Think of it this way, if I took 1lb of air on the ground and put it into a box that box would have sides of x. As I go up x gets bigger because pressure is dropping with altitude so to get the same mass of air I need a bigger box. When you burn fuel you need a ratio of fuel to air that is determined by mass, not volume so I need to take that really big box at altitude and squeeze it down a lot to get the same density as at sea-level (and then squeeze it even more to get the right mixture in the combustion section). The thing is though, 'hot air rises' so just squeezing down to 1 atmosphere of pressure air at altitude is way hotter than the air on the ground and then you squeeze it even more to get it to the density you need for the engine and it is -really- hot. Engines are generally torque limited on the ground and TIT limited at altitude because as they go up you are power limited by TIT (turbine inlet temp, or some other temp limit related to the engine) because of this compression. Designing engines that can handle that massive heat and that massive force is really hard, but electric has the huge benefit of just needing to produce torque so it is way easier to build and can keep producing power at much higher altitudes. There are definitely challenges there, but they are likely much easier than solving both the heat and torque problems that jet engines have.
Duuuuuude, TIT is the temperature after combustion, not compression.
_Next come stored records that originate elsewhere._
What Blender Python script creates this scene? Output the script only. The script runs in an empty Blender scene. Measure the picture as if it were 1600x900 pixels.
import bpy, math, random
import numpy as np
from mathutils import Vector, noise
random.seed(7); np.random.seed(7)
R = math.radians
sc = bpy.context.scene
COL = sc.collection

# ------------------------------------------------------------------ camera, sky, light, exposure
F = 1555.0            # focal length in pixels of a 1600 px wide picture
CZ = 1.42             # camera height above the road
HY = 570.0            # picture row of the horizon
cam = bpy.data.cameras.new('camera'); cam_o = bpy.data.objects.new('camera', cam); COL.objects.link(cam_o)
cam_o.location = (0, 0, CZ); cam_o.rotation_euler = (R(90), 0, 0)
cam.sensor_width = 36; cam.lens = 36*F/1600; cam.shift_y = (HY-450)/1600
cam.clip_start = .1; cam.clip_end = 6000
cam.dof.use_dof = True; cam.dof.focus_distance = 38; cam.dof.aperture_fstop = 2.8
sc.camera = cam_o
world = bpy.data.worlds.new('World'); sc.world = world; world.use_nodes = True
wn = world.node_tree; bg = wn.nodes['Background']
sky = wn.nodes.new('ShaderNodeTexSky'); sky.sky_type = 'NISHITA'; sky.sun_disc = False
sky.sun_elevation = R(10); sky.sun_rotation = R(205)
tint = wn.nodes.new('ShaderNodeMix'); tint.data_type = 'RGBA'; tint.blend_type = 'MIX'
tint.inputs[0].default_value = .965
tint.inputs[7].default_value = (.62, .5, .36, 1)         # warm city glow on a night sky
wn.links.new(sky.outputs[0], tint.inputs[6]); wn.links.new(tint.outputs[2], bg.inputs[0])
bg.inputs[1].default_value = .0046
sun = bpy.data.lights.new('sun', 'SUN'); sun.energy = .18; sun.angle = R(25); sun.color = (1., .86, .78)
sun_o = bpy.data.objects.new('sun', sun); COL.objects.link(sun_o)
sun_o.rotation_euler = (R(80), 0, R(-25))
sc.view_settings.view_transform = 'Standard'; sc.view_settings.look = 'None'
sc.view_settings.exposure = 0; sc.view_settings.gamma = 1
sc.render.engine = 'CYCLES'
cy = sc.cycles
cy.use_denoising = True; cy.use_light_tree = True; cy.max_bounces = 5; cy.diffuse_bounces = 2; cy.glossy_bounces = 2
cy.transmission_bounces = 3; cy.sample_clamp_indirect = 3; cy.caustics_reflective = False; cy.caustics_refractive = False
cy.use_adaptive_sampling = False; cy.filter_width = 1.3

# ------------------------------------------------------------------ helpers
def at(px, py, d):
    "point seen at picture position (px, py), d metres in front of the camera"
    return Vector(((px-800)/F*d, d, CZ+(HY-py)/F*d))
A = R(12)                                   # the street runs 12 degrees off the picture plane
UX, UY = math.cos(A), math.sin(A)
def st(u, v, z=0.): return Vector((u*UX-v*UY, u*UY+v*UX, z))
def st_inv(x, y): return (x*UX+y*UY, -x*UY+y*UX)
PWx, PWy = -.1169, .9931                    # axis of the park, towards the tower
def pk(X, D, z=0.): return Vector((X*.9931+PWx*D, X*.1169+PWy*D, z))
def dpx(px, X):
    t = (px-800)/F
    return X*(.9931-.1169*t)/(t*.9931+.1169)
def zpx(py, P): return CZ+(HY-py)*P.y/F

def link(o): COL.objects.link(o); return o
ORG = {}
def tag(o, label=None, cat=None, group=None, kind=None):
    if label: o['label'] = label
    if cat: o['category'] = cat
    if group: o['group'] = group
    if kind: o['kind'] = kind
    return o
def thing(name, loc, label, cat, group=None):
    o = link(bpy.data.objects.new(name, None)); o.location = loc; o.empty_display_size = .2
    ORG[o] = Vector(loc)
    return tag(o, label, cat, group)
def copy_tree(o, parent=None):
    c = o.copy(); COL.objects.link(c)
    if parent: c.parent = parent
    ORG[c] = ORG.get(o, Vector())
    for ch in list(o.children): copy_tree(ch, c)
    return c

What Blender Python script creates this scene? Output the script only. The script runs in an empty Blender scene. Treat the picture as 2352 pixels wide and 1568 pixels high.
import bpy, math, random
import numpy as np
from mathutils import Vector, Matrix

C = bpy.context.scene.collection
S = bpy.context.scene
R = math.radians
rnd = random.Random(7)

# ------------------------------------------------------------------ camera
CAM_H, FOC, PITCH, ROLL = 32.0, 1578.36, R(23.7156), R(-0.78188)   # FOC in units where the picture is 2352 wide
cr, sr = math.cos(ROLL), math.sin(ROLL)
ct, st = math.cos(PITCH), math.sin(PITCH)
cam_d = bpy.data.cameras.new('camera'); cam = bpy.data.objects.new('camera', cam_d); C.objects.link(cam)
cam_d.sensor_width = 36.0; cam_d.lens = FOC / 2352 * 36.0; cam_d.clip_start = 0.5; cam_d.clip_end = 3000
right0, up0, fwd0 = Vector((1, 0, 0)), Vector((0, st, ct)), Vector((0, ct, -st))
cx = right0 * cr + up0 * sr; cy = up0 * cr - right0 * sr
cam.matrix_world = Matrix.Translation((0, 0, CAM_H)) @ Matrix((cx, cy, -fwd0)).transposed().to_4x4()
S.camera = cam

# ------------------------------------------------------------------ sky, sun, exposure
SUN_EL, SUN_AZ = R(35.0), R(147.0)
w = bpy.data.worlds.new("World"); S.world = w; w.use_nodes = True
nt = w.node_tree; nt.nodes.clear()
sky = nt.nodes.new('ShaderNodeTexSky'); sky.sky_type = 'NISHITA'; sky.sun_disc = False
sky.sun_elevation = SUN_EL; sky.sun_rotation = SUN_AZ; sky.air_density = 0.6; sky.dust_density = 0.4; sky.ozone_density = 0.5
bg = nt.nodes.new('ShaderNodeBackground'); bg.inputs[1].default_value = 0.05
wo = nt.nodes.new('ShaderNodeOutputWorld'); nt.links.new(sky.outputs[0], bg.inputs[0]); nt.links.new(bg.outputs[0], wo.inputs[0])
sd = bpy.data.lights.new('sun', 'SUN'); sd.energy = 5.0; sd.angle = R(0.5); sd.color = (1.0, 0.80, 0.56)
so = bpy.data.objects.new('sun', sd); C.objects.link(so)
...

Adiabatic compression isn't even close to the main contributor to TIT--heat input from burning fuel is. Also you may be confusing turbofans and turboshafts--helicopters have torque limits (not a helo guy, but my understanding is this is a gearbox or masthead structural limit rather than an engine limit), but if your turbofan can't hit RPM limits on the ground on a cool day you should seriously consider bringing it back for maintenance instead of going flying.
There are a lot of variations. I am most familiar with turbo props so shaft hp is the limiter on the ground and TIT is the limiter at altitude. TIT, of course, gets most of the heat from burning and I did mess up my explanation a bit. Sorry about that! You may be surprised how much of that TIT comes from compression though. The main point still stands, check the temp of that compressed air at sea level vs at altitude and for the same PSI out of the compressor you get a lot more heat at altitude. Either way though, the original point remains, electric has no TIT limit and you don't have to deal with 1000c materials spinning at 100k RPM so way simpler and easier to build something that keeps delivering thrust at extreme altitudes.